> What you should do: Write out, precisely and in full, each line of the material.

> Data shown:
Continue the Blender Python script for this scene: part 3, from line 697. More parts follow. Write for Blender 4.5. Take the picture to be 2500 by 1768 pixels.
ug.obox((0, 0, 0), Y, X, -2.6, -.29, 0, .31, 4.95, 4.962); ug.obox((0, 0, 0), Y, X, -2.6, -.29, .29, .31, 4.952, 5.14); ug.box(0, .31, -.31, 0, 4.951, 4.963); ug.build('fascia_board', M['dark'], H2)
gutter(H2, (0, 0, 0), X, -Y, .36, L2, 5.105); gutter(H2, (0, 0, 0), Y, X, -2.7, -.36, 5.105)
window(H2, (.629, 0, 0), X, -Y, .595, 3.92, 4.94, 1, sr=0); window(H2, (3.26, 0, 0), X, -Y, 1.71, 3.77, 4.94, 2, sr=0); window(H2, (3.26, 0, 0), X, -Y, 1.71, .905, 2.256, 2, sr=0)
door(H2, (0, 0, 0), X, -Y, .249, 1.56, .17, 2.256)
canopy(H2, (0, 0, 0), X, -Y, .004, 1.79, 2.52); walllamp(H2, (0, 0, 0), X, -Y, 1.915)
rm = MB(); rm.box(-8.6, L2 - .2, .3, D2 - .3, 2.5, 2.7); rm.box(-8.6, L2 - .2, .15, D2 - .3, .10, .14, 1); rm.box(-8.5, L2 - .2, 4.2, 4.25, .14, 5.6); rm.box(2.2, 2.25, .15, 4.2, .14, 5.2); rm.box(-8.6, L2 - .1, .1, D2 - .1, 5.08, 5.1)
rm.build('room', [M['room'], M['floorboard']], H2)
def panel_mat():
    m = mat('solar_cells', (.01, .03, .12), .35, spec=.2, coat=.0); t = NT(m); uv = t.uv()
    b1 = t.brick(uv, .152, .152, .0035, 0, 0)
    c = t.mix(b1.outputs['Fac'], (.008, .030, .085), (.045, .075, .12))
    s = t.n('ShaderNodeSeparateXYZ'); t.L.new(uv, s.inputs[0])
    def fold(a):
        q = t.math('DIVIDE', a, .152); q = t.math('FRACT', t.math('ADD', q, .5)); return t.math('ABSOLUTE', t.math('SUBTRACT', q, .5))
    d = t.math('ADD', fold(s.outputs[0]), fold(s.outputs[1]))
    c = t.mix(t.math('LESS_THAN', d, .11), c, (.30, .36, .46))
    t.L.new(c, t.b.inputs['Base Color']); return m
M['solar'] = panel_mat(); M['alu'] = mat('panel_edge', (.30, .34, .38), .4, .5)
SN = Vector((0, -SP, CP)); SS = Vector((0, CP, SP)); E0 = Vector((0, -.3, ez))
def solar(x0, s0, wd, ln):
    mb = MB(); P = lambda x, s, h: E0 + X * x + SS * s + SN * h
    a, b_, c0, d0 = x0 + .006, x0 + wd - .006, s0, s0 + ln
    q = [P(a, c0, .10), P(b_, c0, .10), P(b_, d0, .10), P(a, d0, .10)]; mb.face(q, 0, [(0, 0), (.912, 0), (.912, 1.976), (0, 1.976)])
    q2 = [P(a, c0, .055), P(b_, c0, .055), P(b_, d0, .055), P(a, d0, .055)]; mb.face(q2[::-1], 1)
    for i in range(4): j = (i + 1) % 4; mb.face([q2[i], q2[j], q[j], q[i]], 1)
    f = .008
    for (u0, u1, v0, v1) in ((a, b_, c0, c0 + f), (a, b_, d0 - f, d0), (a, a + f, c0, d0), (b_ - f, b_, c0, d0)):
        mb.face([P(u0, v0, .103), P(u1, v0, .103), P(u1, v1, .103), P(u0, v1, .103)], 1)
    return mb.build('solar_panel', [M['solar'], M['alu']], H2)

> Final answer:
Continue the Blender Python script for this scene: part 3, from line 697. More parts follow. Write for Blender 4.5. Take the picture to be 2500 by 1768 pixels.
ug.obox((0, 0, 0), Y, X, -2.6, -.29, 0, .31, 4.95, 4.962); ug.obox((0, 0, 0), Y, X, -2.6, -.29, .29, .31, 4.952, 5.14); ug.box(0, .31, -.31, 0, 4.951, 4.963); ug.build('fascia_board', M['dark'], H2)
gutter(H2, (0, 0, 0), X, -Y, .36, L2, 5.105); gutter(H2, (0, 0, 0), Y, X, -2.7, -.36, 5.105)
window(H2, (.629, 0, 0), X, -Y, .595, 3.92, 4.94, 1, sr=0); window(H2, (3.26, 0, 0), X, -Y, 1.71, 3.77, 4.94, 2, sr=0); window(H2, (3.26, 0, 0), X, -Y, 1.71, .905, 2.256, 2, sr=0)
door(H2, (0, 0, 0), X, -Y, .249, 1.56, .17, 2.256)
canopy(H2, (0, 0, 0), X, -Y, .004, 1.79, 2.52); walllamp(H2, (0, 0, 0), X, -Y, 1.915)
rm = MB(); rm.box(-8.6, L2 - .2, .3, D2 - .3, 2.5, 2.7); rm.box(-8.6, L2 - .2, .15, D2 - .3, .10, .14, 1); rm.box(-8.5, L2 - .2, 4.2, 4.25, .14, 5.6); rm.box(2.2, 2.25, .15, 4.2, .14, 5.2); rm.box(-8.6, L2 - .1, .1, D2 - .1, 5.08, 5.1)
rm.build('room', [M['room'], M['floorboard']], H2)
def panel_mat():
    m = mat('solar_cells', (.01, .03, .12), .35, spec=.2, coat=.0); t = NT(m); uv = t.uv()
    b1 = t.brick(uv, .152, .152, .0035, 0, 0)
    c = t.mix(b1.outputs['Fac'], (.008, .030, .085), (.045, .075, .12))
    s = t.n('ShaderNodeSeparateXYZ'); t.L.new(uv, s.inputs[0])
    def fold(a):
        q = t.math('DIVIDE', a, .152); q = t.math('FRACT', t.math('ADD', q, .5)); return t.math('ABSOLUTE', t.math('SUBTRACT', q, .5))
    d = t.math('ADD', fold(s.outputs[0]), fold(s.outputs[1]))
    c = t.mix(t.math('LESS_THAN', d, .11), c, (.30, .36, .46))
    t.L.new(c, t.b.inputs['Base Color']); return m
M['solar'] = panel_mat(); M['alu'] = mat('panel_edge', (.30, .34, .38), .4, .5)
SN = Vector((0, -SP, CP)); SS = Vector((0, CP, SP)); E0 = Vector((0, -.3, ez))
def solar(x0, s0, wd, ln):
    mb = MB(); P = lambda x, s, h: E0 + X * x + SS * s + SN * h
    a, b_, c0, d0 = x0 + .006, x0 + wd - .006, s0, s0 + ln
    q = [P(a, c0, .10), P(b_, c0, .10), P(b_, d0, .10), P(a, d0, .10)]; mb.face(q, 0, [(0, 0), (.912, 0), (.912, 1.976), (0, 1.976)])
    q2 = [P(a, c0, .055), P(b_, c0, .055), P(b_, d0, .055), P(a, d0, .055)]; mb.face(q2[::-1], 1)
    for i in range(4): j = (i + 1) % 4; mb.face([q2[i], q2[j], q[j], q[i]], 1)
    f = .008
    for (u0, u1, v0, v1) in ((a, b_, c0, c0 + f), (a, b_, d0 - f, d0), (a, a + f, c0, d0), (b_ - f, b_, c0, d0)):
        mb.face([P(u0, v0, .103), P(u1, v0, .103), P(u1, v1, .103), P(u0, v1, .103)], 1)
    return mb.build('solar_panel', [M['solar'], M['alu']], H2)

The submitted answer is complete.